- WHAT TO DO
Leave out the pictures and retype only the lines from the opening line to the line that holds "COL = S.collection", both ends included.

-- MATERIAL start --

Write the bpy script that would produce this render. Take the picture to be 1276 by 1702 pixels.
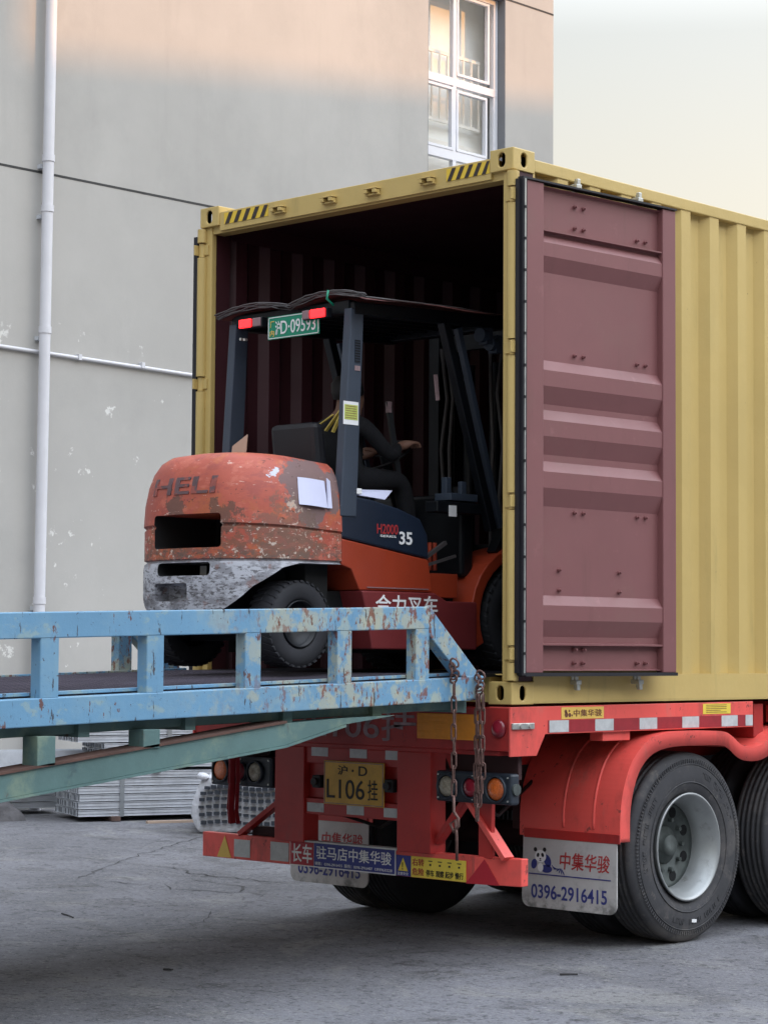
import bpy, bmesh, math, random
from mathutils import Vector, Matrix
random.seed(7)
R = math.radians
S = bpy.context.scene
for o in list(bpy.data.objects): bpy.data.objects.remove(o)
COL = S.collection

# ------------------------------------------------------------------ camera
cd = bpy.data.cameras.new('camera'); cam = bpy.data.objects.new('camera', cd); COL.objects.link(cam)
S.camera = cam
yaw, pit, rol = -0.7611, 0.0635, 0.0063
Fv = Vector((math.sin(yaw)*math.cos(pit), math.cos(yaw)*math.cos(pit), math.sin(pit)))
r0 = Fv.cross(Vector((0, 0, 1))).normalized(); u0 = r0.cross(Fv)
Rv = r0*math.cos(rol)+u0*math.sin(rol); Uv = -r0*math.sin(rol)+u0*math.cos(rol)
cam.matrix_world = Matrix(((Rv.x, Uv.x, -Fv.x, 7.2943), (Rv.y, Uv.y, -Fv.y, -8.6134), (Rv.z, Uv.z, -Fv.z, 1.6088), (0, 0, 0, 1)))
cd.sensor_fit = 'VERTICAL'; cd.sensor_height = 36; cd.lens = 3646.7*36/1702
cd.clip_start = .1; cd.clip_end = 4000

# ------------------------------------------------------------------ sky, sun, exposure
SUN_AZ, SUN_EL = R(25), R(8)          # direction towards the sun, measured from +X
W = bpy.data.worlds.new('World'); S.world = W; W.use_nodes = True
nt = W.node_tree; bg = nt.nodes['Background']
sky = nt.nodes.new('ShaderNodeTexSky'); sky.sky_type = 'NISHITA'; sky.sun_disc = False
sky.sun_elevation = SUN_EL; sky.sun_rotation = R(90)-SUN_AZ
sky.air_density = 1.0; sky.dust_density = 2.5; sky.ozone_density = 1.0
nt.links.new(sky.outputs[0], bg.inputs[0]); bg.inputs[1].default_value = .06
# thin bright evening haze over the clear sky: cream low down, cooler overhead
tc = nt.nodes.new('ShaderNodeTexCoord'); sx = nt.nodes.new('ShaderNodeSeparateXYZ'); nt.links.new(tc.outputs['Generated'], sx.inputs[0])
rp = nt.nodes.new('ShaderNodeValToRGB'); nt.links.new(sx.outputs[2], rp.inputs[0])
e = rp.color_ramp.elements; e[0].position = .0; e[0].color = (.30, .27, .22, 1); e[1].position = 1.0; e[1].color = (1.0, 1.10, 1.26, 1)
for p_, c_ in ((.12, (.315, .270, .205, 1)), (.20, (.305, .275, .228, 1)), (.275, (.282, .276, .258, 1)), (.36, (.60, .62, .64, 1)), (.5, (.86, .90, .96, 1))):
    q_ = e.new(p_); q_.color = c_
bg2 = nt.nodes.new('ShaderNodeBackground'); nt.links.new(rp.outputs[0], bg2.inputs[0])
# the side of the sky where the sun stands glows brighter
dt = nt.nodes.new('ShaderNodeVectorMath'); dt.operation = 'DOT_PRODUCT'; nt.links.new(tc.outputs['Generated'], dt.inputs[0])
dt.inputs[1].default_value = (math.cos(R(42)), math.sin(R(42)), .1)
mr = nt.nodes.new('ShaderNodeMapRange'); nt.links.new(dt.outputs['Value'], mr.inputs[0])
mr.inputs[1].default_value = -.7; mr.inputs[2].default_value = .95; mr.inputs[3].default_value = .62; mr.inputs[4].default_value = 3.3
nt.links.new(mr.outputs[0], bg2.inputs[1])
ad = nt.nodes.new('ShaderNodeAddShader'); nt.links.new(bg.outputs[0], ad.inputs[0]); nt.links.new(bg2.outputs[0], ad.inputs[1])
nt.links.new(ad.outputs[0], nt.nodes['World Output'].inputs[0])
sd = bpy.data.lights.new('sun', 'SUN'); sd.energy = 2.0; sd.angle = R(.5); sd.color = (1, .43, .10)
sun = bpy.data.objects.new('sun', sd); COL.objects.link(sun)
SV = Vector((math.cos(SUN_EL)*math.cos(SUN_AZ), math.cos(SUN_EL)*math.sin(SUN_AZ), math.sin(SUN_EL)))
sun.rotation_euler = SV.to_track_quat('Z', 'Y').to_euler(); sun.location = (20, 5, 20)
S.view_settings.view_transform = 'Standard'; S.view_settings.look = 'None'
S.view_settings.exposure = 0.42; S.view_settings.gamma = 1
S.cycles.max_bounces = 8; S.cycles.diffuse_bounces = 4

# ------------------------------------------------------------------ materials
def lin(c):
    f = lambda x: (x/12.92 if x <= .04045 else ((x+.055)/1.055)**2.4)
    return tuple(f(x/255.) for x in c)
def M(name, col, rough=.5, metal=0, var=.12, vs=1.5, layers=(), bump=None, emit=0, spec=.5, coat=0, trans=0):
    """col and layer colours: sRGB 0-255 albedo. layers: dict(c,s,lo,hi,st=(x,y,z),z=(a,b),sph=(x,y,z,r,soft),amt,rough)"""
    m = bpy.data.materials.new(name); m.use_nodes = True; t = m.node_tree; N = t.nodes; L = t.links
    b = N['Principled BSDF']; b.inputs['Roughness'].default_value = rough; b.inputs['Metallic'].default_value = metal
    b.inputs['Specular IOR Level'].default_value = spec
    if coat: b.inputs['Coat Weight'].default_value = coat; b.inputs['Coat Roughness'].default_value = .15
    if trans: b.inputs['Transmission Weight'].default_value = trans
    g = N.new('ShaderNodeNewGeometry')
    def noise(scale, st=(1, 1, 1), det=6, off=0., dist=0.):
        mp = N.new('ShaderNodeMapping'); mp.inputs['Scale'].default_value = st; mp.inputs['Location'].default_value = (off, off*.7, off*1.3)
        L.new(g.outputs['Position'], mp.inputs[0]); n = N.new('ShaderNodeTexNoise')
        n.inputs['Scale'].default_value = scale; n.inputs['Detail'].default_value = det; n.inputs['Roughness'].default_value = .68
        n.inputs['Distortion'].default_value = dist
        L.new(mp.outputs[0], n.inputs[0]); return n.outputs[0]
    def math_(op, a, bb):
        n = N.new('ShaderNodeMath'); n.operation = op
        for i, v in enumerate((a, bb)):
            if v is None: continue
            if isinstance(v, (int, float)): n.inputs[i].default_value = v
            else: L.new(v, n.inputs[i])
        return n.outputs[0]
    def rng(v, lo, hi):
        n = N.new('ShaderNodeMapRange'); n.interpolation_type = 'SMOOTHSTEP'
        n.inputs[1].default_value = lo; n.inputs[2].default_value = hi; L.new(v, n.inputs[0]); return n.outputs[0]
    base = lin(col)
    c1 = N.new('ShaderNodeMix'); c1.data_type = 'RGBA'
    c1.inputs[6].default_value = (*[x*(1-var) for x in base], 1); c1.inputs[7].default_value = (*[min(1, x*(1+var)) for x in base], 1)
    nn = noise(vs, det=8); L.new(rng(nn, .3, .7), c1.inputs[0]); out = c1.outputs[2]
    rough_out = None
    sep = None
    for k, ly in enumerate(layers):
        f = rng(noise(ly['s'], ly.get('st', (1, 1, 1)), 9, off=3.1*(k+1), dist=ly.get('dist', 0)), ly['lo'], ly['hi'])
        if 'z' in ly:
            if sep is None: sep = N.new('ShaderNodeSeparateXYZ'); L.new(g.outputs['Position'], sep.inputs[0])
            f = math_('MULTIPLY', f, rng(sep.outputs[2], *ly['z']))
        if 'y' in ly:
            if sep is None: sep = N.new('ShaderNodeSeparateXYZ'); L.new(g.outputs['Position'], sep.inputs[0])
            f = math_('MULTIPLY', f, rng(sep.outputs[1], *ly['y']))
        if 'sph' in ly:
            x, y, z, r, soft = ly['sph']
            vm = N.new('ShaderNodeVectorMath'); vm.operation = 'DISTANCE'; L.new(g.outputs['Position'], vm.inputs[0]); vm.inputs[1].default_value = (x, y, z)
            mk = N.new('ShaderNodeMapRange'); mk.inputs[1].default_value = r+soft; mk.inputs[2].default_value = r-soft; L.new(vm.outputs['Value'], mk.inputs[0])
            nz = math_('SUBTRACT', noise(ly['s'], ly.get('st', (1, 1, 1)), 9, off=2.2*(k+1)), .5)
            f = rng(math_('ADD', mk.outputs[0], math_('MULTIPLY', nz, 2.2)), .46, .54)
        f = math_('MULTIPLY', f, ly.get('amt', 1.))
        mx = N.new('ShaderNodeMix'); mx.data_type = 'RGBA'; L.new(f, mx.inputs[0]); L.new(out, mx.inputs[6])
        lc = lin(ly['c']); mx.inputs[7].default_value = (*lc, 1); out = mx.outputs[2]
        if 'rough' in ly:
            rm = N.new('ShaderNodeMix'); L.new(f, rm.inputs[0])
            if rough_out is None: rm.inputs[2].default_value = rough
            else: L.new(rough_out, rm.inputs[2])
            rm.inputs[3].default_value = ly['rough']; rough_out = rm.outputs[0]
    L.new(out, b.inputs['Base Color'])
    if rough_out is None:
        rr = math_('MULTIPLY_ADD', noise(vs*4, det=4, off=9), .25); rr.node.inputs[2].default_value = rough-.12; rough_out = rr
    L.new(rough_out, b.inputs['Roughness'])
    if bump:
        bs, bst = bump[:2]; bn = N.new('ShaderNodeBump'); bn.inputs['Strength'].default_value = bst
        bn.inputs['Distance'].default_value = bump[2] if len(bump) > 2 else .01
        L.new(noise(bs, bump[3] if len(bump) > 3 else (1, 1, 1), 8, off=5), bn.inputs['Height']); L.new(bn.outputs[0], b.inputs['Normal'])
    if emit:
        b.inputs['Emission Color'].default_value = (*base, 1); b.inputs['Emission Strength'].default_value = emit
    return m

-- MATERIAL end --

- TASK SOLUTION
Write the bpy script that would produce this render. Take the picture to be 1276 by 1702 pixels.
import bpy, bmesh, math, random
from mathutils import Vector, Matrix
random.seed(7)
R = math.radians
S = bpy.context.scene
for o in list(bpy.data.objects): bpy.data.objects.remove(o)
COL = S.collection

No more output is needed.